◆ Given exercise
Which lines hold the word "pixels"? Copy each one.

◆ Extracted entries
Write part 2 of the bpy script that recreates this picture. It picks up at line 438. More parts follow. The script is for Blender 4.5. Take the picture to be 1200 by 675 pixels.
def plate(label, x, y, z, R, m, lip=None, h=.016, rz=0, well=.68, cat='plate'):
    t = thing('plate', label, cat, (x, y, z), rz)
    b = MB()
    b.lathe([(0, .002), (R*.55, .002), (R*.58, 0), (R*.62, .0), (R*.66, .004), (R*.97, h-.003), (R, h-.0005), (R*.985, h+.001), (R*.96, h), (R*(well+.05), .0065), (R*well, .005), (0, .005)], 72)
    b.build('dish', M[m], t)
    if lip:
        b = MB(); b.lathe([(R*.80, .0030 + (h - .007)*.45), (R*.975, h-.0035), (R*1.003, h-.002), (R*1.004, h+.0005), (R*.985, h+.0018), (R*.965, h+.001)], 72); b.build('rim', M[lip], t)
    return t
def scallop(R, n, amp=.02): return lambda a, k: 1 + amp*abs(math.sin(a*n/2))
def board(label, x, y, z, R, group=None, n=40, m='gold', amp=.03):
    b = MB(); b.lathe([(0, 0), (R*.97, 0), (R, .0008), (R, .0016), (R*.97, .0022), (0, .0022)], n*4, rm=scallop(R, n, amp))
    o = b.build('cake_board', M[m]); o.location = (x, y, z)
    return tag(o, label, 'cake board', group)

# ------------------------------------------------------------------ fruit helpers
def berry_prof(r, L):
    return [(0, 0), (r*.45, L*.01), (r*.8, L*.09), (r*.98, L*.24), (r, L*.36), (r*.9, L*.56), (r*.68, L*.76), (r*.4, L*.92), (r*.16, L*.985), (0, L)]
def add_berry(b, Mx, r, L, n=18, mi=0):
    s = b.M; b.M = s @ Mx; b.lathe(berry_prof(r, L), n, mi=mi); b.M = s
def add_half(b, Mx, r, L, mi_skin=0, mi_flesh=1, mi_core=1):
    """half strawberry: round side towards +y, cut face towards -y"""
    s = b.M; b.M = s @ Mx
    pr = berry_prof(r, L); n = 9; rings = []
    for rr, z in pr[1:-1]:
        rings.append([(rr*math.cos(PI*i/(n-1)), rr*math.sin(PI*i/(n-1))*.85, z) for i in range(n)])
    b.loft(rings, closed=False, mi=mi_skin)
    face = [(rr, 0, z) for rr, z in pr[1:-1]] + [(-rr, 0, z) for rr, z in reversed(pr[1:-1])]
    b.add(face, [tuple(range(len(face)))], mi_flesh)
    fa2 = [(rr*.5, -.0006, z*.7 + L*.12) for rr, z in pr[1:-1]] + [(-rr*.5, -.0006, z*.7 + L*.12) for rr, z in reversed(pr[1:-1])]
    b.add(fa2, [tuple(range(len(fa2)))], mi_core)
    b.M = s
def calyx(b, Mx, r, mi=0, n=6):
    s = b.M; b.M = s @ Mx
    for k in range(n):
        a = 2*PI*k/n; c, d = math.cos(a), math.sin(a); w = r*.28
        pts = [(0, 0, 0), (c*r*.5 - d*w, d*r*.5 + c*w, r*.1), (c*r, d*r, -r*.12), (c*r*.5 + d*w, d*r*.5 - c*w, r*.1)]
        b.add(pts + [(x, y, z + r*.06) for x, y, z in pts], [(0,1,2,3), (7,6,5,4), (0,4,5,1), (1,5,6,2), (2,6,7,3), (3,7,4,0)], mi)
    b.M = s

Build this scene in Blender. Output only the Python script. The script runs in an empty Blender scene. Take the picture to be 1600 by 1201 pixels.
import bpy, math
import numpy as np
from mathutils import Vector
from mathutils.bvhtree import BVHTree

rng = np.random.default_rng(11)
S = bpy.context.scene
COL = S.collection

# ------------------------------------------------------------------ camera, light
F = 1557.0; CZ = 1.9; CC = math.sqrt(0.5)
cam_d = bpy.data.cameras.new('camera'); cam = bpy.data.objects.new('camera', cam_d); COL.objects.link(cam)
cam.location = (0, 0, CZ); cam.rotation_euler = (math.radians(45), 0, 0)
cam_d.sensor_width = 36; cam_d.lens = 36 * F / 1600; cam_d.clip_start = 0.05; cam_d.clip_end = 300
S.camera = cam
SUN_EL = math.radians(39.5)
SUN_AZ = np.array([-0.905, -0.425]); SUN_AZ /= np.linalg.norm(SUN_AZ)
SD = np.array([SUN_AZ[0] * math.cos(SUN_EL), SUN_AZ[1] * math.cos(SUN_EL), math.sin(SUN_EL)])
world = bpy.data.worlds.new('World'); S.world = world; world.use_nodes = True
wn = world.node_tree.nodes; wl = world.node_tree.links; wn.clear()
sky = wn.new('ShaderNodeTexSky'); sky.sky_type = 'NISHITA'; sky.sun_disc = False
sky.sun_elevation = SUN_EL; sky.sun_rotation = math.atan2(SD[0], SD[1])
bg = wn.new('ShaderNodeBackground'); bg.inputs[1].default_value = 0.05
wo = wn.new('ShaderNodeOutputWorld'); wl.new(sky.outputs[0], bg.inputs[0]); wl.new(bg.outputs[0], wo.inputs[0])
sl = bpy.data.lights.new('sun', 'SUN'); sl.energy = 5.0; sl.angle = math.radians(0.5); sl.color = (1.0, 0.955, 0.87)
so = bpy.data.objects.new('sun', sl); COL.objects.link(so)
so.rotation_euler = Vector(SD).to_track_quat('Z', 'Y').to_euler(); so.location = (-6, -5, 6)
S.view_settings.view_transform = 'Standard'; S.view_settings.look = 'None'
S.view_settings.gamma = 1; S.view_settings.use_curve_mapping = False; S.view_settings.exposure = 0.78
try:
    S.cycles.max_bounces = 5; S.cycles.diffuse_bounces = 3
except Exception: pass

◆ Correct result
Write part 2 of the bpy script that recreates this picture. It picks up at line 438. More parts follow. The script is for Blender 4.5. Take the picture to be 1200 by 675 pixels.
Build this scene in Blender. Output only the Python script. The script runs in an empty Blender scene. Take the picture to be 1600 by 1201 pixels.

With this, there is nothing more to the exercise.